Heat transfer enhancement of pulsating heat pipes with novel structures

Pulsating heat pipes can work without wicking layers with high heat transfer performance, whereas their performance is unstable especially at low heating temperatures significantly limiting their applications. The structure of pulsating heat pipes is reported to affect their flow characteristics and thereby affect their heat transfer performance. This study proposed cross-bonding and fabric-like structures for pulsating heat pipes with a working fluid of R134a to improve the heat transfer performance of pulsating heat pipes under low heating temperatures. The effects of the filling ratios of R134a and heat pipe inclination angles were investigated experimentally to explore the thermal performance of the proposed pulsating heat pipe. The results indicated that the heat pipe with the fabric-like structure has the best thermal performance with unidirectional fluid flow and remarkable operation stability, the thermal conductivity of which was up to 3.54 times higher than that of the classical pulsating heat pipe.

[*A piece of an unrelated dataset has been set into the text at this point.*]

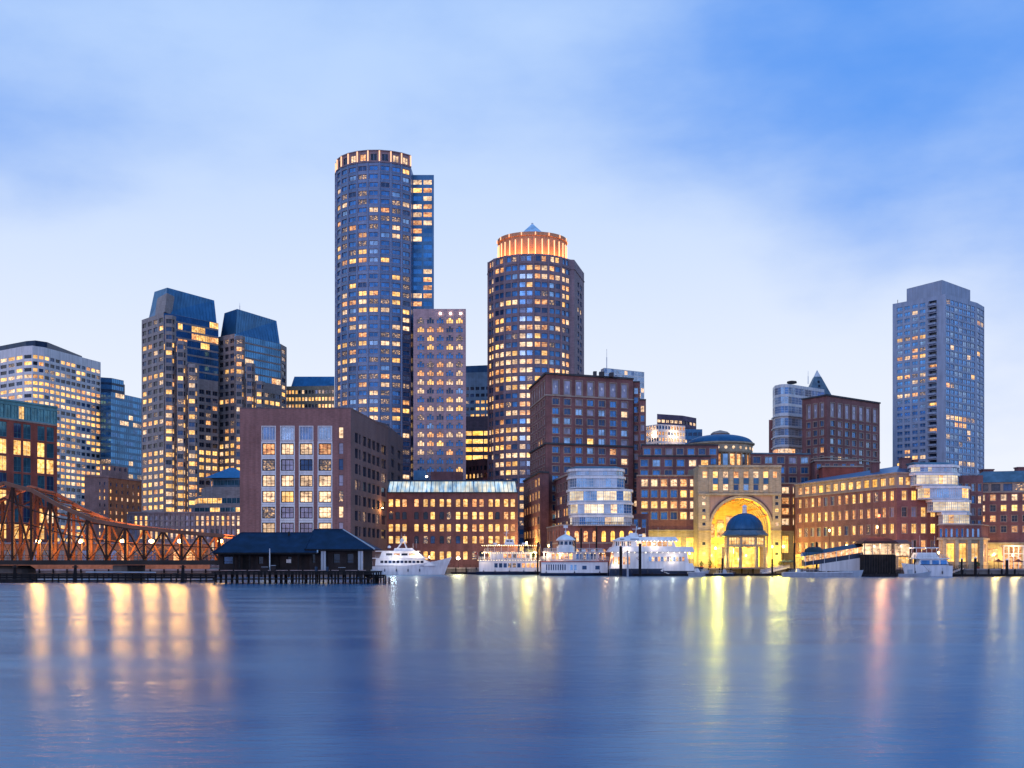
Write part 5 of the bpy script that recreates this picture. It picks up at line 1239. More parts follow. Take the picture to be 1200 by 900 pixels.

The infrared thermal image further showed the fabric-like structure contributes to the most uniform temperature distribution. In addition, the heat pipe with the cross-bonding structure can also enhance the heat transfer performance and operation stability compared with the classical pulsating heat pipe. The performance enhancement can be attributed to the flow resistance imbalance and heat regeneration of the backflow liquid caused by the horizontal tubes, which can guide the structure design of pulsating heat pipes for various applications in electronics cooling and low-temperature heat recovery.